## Exercise inputs
---*---
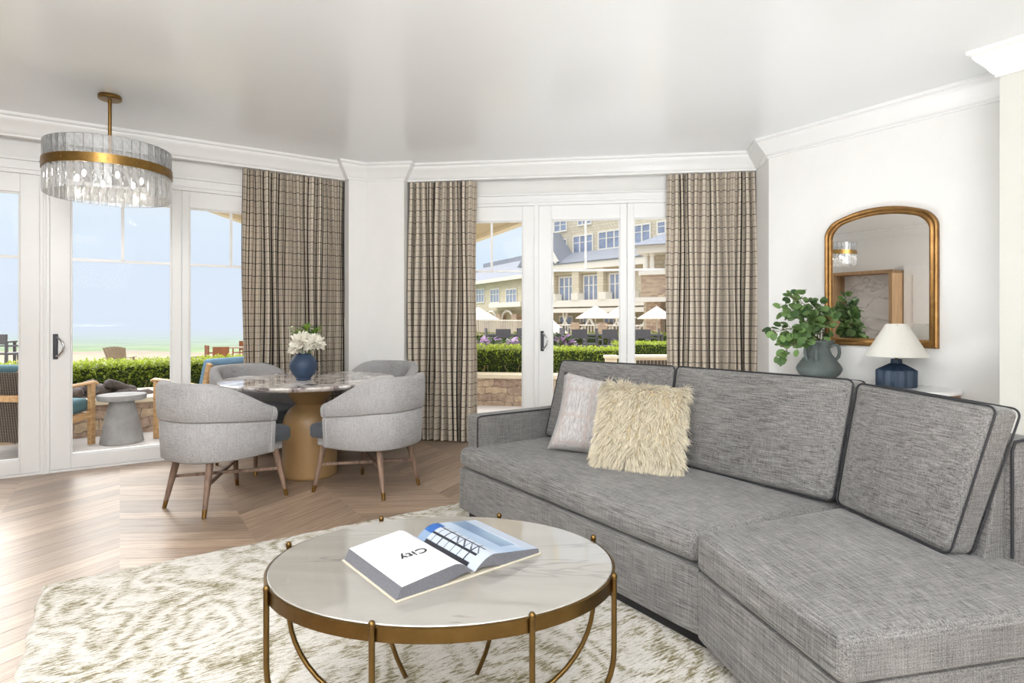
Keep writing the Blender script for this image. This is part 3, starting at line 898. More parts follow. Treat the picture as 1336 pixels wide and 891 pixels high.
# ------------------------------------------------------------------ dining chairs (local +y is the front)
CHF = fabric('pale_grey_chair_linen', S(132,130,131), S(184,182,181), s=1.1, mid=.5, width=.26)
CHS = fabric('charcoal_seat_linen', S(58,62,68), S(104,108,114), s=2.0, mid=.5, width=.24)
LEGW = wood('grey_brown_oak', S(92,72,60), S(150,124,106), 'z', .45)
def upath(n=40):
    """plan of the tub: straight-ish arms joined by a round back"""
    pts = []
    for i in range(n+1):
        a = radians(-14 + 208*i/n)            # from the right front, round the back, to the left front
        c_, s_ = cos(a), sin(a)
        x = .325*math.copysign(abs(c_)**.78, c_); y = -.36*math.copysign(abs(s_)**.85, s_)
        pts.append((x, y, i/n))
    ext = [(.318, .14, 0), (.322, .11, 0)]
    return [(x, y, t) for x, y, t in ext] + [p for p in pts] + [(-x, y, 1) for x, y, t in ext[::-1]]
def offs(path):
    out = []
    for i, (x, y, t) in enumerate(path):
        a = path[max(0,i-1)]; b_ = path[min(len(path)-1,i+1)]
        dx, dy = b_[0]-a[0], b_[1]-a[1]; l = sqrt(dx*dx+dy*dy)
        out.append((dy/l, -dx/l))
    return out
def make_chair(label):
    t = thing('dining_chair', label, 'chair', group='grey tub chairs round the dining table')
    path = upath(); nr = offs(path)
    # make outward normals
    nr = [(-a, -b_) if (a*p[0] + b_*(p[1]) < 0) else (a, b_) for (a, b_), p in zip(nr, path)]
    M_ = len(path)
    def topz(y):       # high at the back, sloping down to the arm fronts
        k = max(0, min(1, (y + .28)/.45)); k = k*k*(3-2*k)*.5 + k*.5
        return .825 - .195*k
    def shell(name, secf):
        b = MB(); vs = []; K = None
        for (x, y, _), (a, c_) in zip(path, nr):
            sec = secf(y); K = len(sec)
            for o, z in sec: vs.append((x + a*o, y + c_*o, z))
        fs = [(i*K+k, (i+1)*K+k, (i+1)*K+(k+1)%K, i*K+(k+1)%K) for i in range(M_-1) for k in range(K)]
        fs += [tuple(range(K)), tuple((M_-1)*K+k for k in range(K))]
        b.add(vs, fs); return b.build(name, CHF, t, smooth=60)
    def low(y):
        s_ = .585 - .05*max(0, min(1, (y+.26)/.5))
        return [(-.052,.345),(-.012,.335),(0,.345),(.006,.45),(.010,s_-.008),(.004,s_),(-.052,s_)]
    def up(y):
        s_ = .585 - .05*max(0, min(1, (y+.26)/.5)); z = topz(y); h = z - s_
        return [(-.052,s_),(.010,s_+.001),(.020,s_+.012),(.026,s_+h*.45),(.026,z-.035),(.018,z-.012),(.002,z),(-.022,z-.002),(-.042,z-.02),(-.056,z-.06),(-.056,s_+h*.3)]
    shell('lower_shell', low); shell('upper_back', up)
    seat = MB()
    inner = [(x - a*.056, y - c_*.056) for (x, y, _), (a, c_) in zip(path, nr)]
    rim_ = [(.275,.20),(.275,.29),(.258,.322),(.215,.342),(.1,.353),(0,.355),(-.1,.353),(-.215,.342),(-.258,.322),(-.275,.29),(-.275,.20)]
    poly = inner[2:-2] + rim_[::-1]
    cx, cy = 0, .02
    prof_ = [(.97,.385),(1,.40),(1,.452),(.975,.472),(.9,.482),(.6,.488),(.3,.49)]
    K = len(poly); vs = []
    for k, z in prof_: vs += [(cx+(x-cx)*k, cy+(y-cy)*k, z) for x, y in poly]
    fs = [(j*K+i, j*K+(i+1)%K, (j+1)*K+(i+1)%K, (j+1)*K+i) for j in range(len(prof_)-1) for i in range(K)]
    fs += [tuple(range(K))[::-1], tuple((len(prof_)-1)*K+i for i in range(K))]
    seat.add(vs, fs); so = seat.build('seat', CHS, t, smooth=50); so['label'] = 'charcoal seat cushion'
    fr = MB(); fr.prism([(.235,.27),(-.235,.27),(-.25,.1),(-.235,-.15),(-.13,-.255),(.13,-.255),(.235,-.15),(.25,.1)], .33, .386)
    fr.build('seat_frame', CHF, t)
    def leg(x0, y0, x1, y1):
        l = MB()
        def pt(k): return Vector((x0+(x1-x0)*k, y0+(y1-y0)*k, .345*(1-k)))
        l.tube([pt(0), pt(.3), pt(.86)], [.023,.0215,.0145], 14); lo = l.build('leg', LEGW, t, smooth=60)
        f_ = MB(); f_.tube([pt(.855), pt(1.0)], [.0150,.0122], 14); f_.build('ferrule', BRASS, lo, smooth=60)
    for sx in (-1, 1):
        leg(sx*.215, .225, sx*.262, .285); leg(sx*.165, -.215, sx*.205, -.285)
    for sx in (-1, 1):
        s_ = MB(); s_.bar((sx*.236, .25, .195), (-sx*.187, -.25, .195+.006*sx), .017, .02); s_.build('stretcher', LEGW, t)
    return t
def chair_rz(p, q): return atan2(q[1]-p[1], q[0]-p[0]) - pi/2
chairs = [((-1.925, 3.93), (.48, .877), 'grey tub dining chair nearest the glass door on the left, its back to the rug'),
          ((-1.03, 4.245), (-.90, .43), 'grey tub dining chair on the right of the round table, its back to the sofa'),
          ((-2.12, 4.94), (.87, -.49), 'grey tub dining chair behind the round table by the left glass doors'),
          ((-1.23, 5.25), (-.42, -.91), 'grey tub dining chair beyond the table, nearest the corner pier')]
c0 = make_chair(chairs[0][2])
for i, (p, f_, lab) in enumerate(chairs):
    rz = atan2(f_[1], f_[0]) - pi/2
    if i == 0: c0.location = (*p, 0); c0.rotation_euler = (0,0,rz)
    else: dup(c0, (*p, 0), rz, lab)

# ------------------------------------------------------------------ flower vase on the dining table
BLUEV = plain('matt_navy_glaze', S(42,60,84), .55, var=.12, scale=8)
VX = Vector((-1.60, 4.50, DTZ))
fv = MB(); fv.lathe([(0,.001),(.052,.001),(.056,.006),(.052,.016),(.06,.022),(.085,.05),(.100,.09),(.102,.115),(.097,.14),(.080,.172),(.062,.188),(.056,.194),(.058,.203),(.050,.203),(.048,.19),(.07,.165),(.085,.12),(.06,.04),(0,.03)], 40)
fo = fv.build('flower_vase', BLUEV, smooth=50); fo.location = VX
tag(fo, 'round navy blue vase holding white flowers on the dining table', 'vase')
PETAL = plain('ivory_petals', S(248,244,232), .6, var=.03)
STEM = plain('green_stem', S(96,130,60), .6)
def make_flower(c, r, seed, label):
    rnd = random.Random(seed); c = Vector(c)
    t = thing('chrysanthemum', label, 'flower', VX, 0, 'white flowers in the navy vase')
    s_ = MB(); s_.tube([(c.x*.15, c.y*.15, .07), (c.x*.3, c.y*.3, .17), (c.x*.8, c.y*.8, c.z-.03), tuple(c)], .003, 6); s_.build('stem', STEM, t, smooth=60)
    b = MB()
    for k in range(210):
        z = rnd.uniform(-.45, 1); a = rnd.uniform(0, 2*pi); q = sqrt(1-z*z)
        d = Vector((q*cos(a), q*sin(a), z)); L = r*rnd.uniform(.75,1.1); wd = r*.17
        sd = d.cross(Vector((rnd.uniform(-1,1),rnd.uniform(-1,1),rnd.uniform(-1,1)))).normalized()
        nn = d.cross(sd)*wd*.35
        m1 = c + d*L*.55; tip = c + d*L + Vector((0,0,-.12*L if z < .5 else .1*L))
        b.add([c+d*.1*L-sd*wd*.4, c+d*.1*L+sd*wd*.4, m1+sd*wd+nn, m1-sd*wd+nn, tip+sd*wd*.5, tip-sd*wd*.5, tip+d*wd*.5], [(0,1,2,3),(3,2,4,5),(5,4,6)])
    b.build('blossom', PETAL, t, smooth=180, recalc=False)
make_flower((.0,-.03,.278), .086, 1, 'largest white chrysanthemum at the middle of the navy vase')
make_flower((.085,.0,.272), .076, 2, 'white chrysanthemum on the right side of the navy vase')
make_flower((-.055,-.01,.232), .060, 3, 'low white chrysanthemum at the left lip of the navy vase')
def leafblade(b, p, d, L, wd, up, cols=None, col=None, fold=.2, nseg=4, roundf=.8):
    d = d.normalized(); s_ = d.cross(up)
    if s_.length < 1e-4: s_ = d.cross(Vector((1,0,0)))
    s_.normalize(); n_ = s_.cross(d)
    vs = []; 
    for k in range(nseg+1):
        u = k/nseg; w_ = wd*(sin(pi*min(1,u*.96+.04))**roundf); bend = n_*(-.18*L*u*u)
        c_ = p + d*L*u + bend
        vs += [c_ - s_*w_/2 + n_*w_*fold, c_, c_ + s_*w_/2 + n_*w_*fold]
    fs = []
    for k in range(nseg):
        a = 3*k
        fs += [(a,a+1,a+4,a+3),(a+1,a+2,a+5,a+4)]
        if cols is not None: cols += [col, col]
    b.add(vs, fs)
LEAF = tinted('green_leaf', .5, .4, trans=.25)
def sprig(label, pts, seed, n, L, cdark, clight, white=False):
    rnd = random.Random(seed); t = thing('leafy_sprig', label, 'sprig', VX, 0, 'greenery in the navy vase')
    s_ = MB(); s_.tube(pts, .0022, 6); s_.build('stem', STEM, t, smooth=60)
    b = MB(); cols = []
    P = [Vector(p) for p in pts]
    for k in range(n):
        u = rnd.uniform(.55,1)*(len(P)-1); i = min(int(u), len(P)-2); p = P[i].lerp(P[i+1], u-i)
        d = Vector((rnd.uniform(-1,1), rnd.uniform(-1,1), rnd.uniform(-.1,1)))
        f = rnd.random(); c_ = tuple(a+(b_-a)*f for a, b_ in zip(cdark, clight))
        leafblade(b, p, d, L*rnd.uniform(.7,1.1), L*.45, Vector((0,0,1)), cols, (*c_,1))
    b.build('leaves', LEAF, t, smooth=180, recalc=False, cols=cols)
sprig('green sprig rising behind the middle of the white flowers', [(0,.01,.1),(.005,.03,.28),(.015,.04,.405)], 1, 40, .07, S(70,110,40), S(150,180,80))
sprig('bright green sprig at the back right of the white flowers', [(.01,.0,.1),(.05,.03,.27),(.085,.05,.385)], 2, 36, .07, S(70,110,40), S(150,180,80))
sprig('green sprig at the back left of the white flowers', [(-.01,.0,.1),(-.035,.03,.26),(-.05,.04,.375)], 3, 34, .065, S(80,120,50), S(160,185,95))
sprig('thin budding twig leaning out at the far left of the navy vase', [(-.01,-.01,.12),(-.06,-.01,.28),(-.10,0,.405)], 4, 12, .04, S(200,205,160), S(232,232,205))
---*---
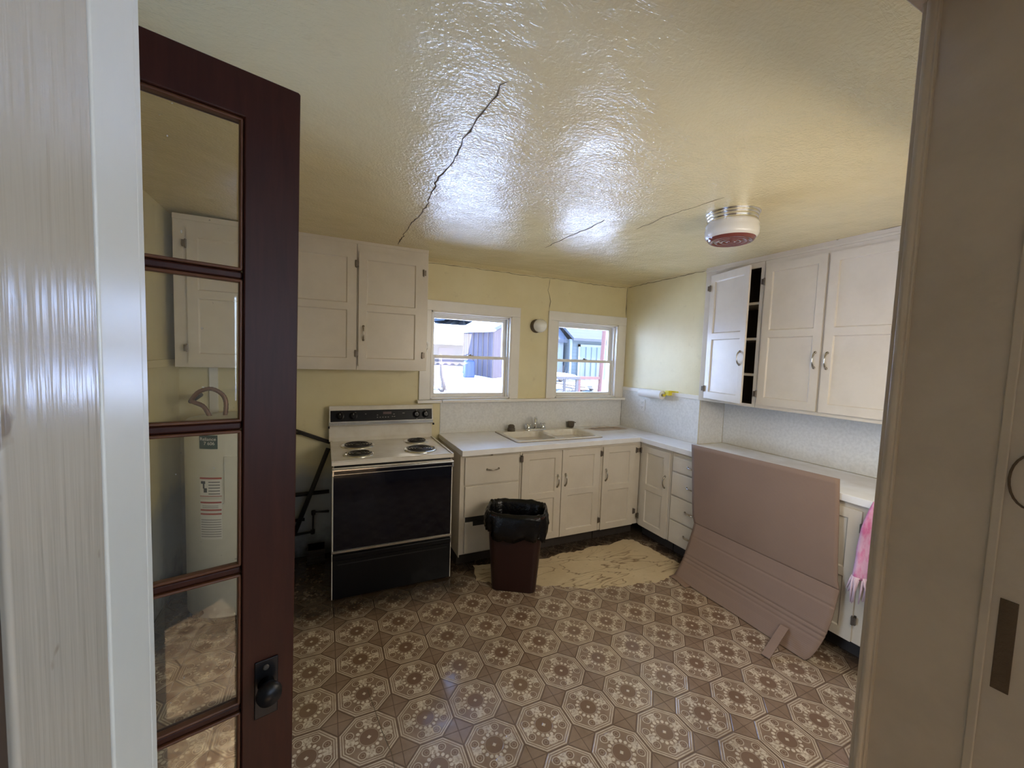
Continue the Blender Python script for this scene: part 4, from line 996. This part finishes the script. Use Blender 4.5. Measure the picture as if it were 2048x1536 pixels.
---*---
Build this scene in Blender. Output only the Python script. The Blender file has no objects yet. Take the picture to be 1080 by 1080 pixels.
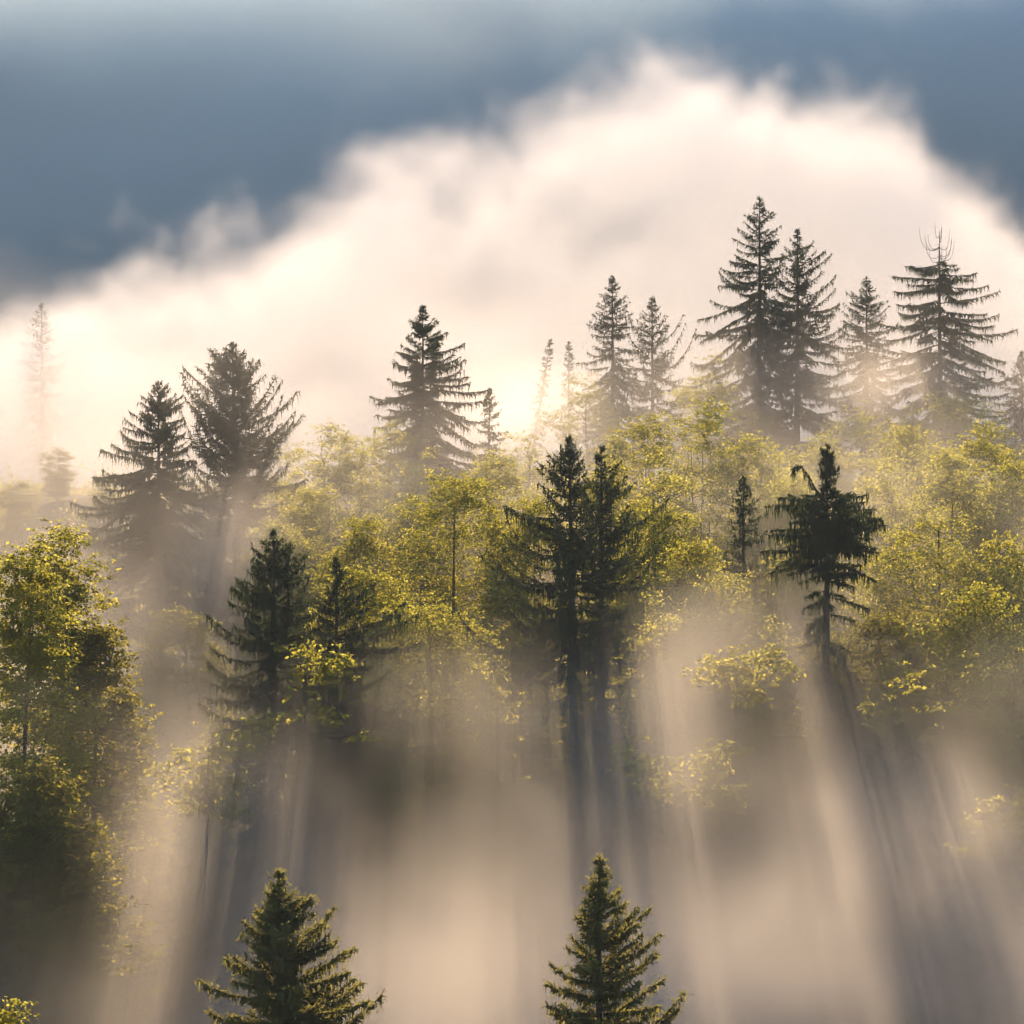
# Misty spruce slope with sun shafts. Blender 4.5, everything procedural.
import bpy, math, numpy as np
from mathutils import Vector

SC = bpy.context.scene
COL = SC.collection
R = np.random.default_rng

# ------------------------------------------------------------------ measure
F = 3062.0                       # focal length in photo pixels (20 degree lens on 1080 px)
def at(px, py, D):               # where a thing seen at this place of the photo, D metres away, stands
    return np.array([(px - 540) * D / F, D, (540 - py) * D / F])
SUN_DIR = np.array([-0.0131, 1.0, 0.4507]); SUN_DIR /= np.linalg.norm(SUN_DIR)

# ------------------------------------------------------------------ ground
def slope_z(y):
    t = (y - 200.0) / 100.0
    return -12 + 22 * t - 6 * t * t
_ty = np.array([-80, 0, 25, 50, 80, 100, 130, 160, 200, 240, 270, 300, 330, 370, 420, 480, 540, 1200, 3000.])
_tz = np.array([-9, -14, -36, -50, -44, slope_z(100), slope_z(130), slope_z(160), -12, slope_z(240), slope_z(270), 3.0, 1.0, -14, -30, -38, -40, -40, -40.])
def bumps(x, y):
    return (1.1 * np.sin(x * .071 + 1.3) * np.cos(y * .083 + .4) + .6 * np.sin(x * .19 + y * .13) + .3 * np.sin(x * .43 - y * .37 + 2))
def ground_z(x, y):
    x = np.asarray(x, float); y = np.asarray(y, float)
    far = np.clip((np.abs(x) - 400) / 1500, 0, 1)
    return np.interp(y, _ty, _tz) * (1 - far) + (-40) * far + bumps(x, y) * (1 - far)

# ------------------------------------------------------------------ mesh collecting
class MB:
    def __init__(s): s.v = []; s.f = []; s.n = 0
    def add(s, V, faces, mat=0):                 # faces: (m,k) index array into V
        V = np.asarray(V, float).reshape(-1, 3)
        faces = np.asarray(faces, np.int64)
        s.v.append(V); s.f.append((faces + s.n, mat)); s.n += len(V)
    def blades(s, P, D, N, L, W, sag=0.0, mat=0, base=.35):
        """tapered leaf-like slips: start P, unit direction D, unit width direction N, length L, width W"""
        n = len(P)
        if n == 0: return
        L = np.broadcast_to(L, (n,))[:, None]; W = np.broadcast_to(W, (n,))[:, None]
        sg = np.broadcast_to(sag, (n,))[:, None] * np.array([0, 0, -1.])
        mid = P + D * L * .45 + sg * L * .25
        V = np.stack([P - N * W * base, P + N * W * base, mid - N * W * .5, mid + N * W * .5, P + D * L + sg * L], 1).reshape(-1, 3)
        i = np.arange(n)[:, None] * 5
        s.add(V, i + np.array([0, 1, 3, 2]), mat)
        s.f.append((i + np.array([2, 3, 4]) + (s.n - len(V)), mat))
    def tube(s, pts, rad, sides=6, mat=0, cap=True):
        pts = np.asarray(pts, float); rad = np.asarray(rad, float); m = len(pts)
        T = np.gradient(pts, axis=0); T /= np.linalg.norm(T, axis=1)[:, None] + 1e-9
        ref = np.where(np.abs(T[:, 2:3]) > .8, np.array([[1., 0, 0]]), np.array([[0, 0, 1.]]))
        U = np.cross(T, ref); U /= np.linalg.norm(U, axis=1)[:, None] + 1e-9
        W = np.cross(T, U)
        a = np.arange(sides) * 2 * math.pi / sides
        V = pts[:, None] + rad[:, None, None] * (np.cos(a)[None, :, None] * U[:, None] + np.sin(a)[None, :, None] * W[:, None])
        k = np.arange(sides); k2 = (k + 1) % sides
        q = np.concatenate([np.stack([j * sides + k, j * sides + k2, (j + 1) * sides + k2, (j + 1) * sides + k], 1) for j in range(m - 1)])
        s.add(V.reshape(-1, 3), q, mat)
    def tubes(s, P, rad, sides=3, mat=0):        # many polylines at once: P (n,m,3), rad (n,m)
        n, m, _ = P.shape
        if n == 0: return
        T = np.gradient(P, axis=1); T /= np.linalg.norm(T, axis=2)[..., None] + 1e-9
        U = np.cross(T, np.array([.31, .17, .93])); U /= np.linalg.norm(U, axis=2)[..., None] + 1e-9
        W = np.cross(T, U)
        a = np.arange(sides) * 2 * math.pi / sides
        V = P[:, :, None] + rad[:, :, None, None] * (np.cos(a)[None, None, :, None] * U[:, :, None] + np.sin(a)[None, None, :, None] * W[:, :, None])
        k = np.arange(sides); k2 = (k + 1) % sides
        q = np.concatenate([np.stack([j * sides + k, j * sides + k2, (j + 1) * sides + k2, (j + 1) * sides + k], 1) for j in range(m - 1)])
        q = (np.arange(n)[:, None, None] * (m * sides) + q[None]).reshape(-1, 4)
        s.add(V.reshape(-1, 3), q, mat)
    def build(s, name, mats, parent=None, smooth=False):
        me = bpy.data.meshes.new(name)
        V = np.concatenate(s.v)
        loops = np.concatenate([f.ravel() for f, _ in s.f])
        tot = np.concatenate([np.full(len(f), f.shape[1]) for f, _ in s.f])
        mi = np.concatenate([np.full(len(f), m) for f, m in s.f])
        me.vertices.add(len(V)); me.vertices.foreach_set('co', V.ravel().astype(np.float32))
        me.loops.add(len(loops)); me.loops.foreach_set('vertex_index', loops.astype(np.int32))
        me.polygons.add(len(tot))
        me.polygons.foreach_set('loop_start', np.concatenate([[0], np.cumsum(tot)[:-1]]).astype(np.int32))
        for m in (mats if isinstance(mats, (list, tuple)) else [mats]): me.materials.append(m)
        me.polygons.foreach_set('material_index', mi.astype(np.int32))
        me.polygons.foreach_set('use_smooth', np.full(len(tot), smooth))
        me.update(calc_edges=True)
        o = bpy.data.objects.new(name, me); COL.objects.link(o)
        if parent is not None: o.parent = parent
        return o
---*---
## Your goal
Make an exact copy of the lines from the one with "Build this scene" through the one with "return np.interp(y, _ty, _tz)", both ends in, and nothing else. Drop every picture.

## Exercise output
Build this scene in Blender. Output only the Python script. The Blender file has no objects yet. Take the picture to be 1080 by 1080 pixels.
# Misty spruce slope with sun shafts. Blender 4.5, everything procedural.
import bpy, math, numpy as np
from mathutils import Vector

SC = bpy.context.scene
COL = SC.collection
R = np.random.default_rng

# ------------------------------------------------------------------ measure
F = 3062.0                       # focal length in photo pixels (20 degree lens on 1080 px)
def at(px, py, D):               # where a thing seen at this place of the photo, D metres away, stands
    return np.array([(px - 540) * D / F, D, (540 - py) * D / F])
SUN_DIR = np.array([-0.0131, 1.0, 0.4507]); SUN_DIR /= np.linalg.norm(SUN_DIR)

# ------------------------------------------------------------------ ground
def slope_z(y):
    t = (y - 200.0) / 100.0
    return -12 + 22 * t - 6 * t * t
_ty = np.array([-80, 0, 25, 50, 80, 100, 130, 160, 200, 240, 270, 300, 330, 370, 420, 480, 540, 1200, 3000.])
_tz = np.array([-9, -14, -36, -50, -44, slope_z(100), slope_z(130), slope_z(160), -12, slope_z(240), slope_z(270), 3.0, 1.0, -14, -30, -38, -40, -40, -40.])
def bumps(x, y):
    return (1.1 * np.sin(x * .071 + 1.3) * np.cos(y * .083 + .4) + .6 * np.sin(x * .19 + y * .13) + .3 * np.sin(x * .43 - y * .37 + 2))
def ground_z(x, y):
    x = np.asarray(x, float); y = np.asarray(y, float)
    far = np.clip((np.abs(x) - 400) / 1500, 0, 1)
    return np.interp(y, _ty, _tz) * (1 - far) + (-40) * far + bumps(x, y) * (1 - far)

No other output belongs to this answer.